Douglas Spaulding, the wide-eyed hero of Dandelion Wine, is back. And he's still wondering. Why can't summer last forever? Why can't he cling to it forever? Why is he going to have to die? (You thought he came to terms with that in the last book, didn't you? Well, I guess nobody really comes to terms with that.)
The only solution, to him, is war. War with the old men of the village. And it's here that his mind totally snaps.

Who wouldn't want to be a general, especially of an army that fights for immortality?

Ray Bradbury's genius lies not only in giving meaning to a million words, but in giving one word the snap and crackle that such a book needs to survive ("metronome", anyone?) Doug's a wildly imaginative boy, and here it's played almost to the point of insanity.

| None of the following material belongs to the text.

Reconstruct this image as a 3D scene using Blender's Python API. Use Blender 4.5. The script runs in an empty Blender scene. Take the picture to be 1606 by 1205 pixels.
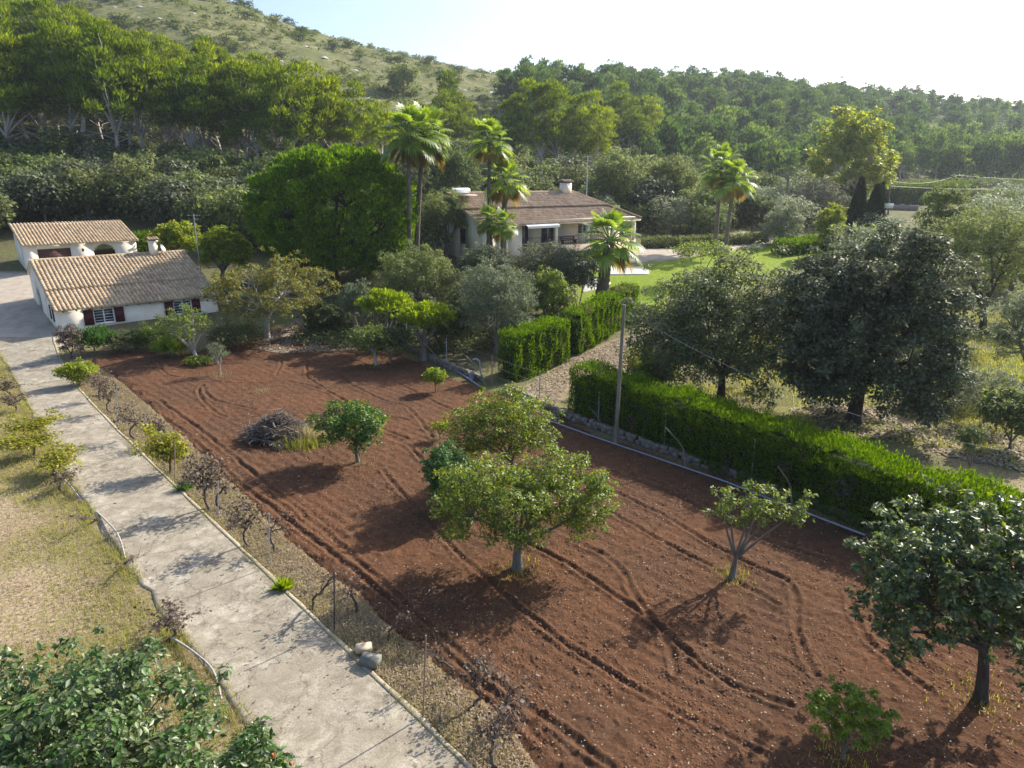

Leading the boys of the village on missions, his plans include: weaning his army off candy and soda (it'll make you old and rotten inside--"'You want root beer spit, to be poisoned forever, to never get well?'"), stealing the old men's chessboards (because the chess pieces represent the boys, and the old men are controlling them) and killing the courthouse clock (it represents time--"...the thing that bleached and ruined life, jerked people out of bed, hounded them to school and graves!") It's classic Douglas Spaulding logic, the stuff that rules an overly-imaginative childhood, and the other kids praise it in chorus. They don't want to get old either, after all.

And there's an angry old man fighting back. Quartermain. He knows a war when he sees one, and he's determined, with a logic that's somewhat similar to Doug's, to kill the youth of these kids. Because he's just like them--he fought the battle to keep his youth, and lost. He never got married, never had any children of his own.

It has to be read to be believed, the descriptions of everything--the candy shop, the birthday cake, the beautiful little girl who Douglas falls for, and in the end, Douglas and Quartermain sitting on a creaky old porch that shifts back and forth like a teeter-totter, having finally reached an "Appomattox," but unsure which of them is Lee and which is Grant. Douglas staring down the courthouse clock, and fearing it, is perhaps the best moment in the entire book: "At any moment the great machine might uncoil its brass springs, snatch him up, and dump him in a grinder of cogs to mesh its endless future with his blood, in a forest of teeth and tines, waiting, like a music box, to play and tune his body, ribboning his flesh."

There's a little bit of, well, weirdness at the end--actually, the whole book is weird--but I loved it. It's a haunting early autumn read.

I think this'll be a yearly thing for me. When summer comes again, I'll go read Dandelion Wine.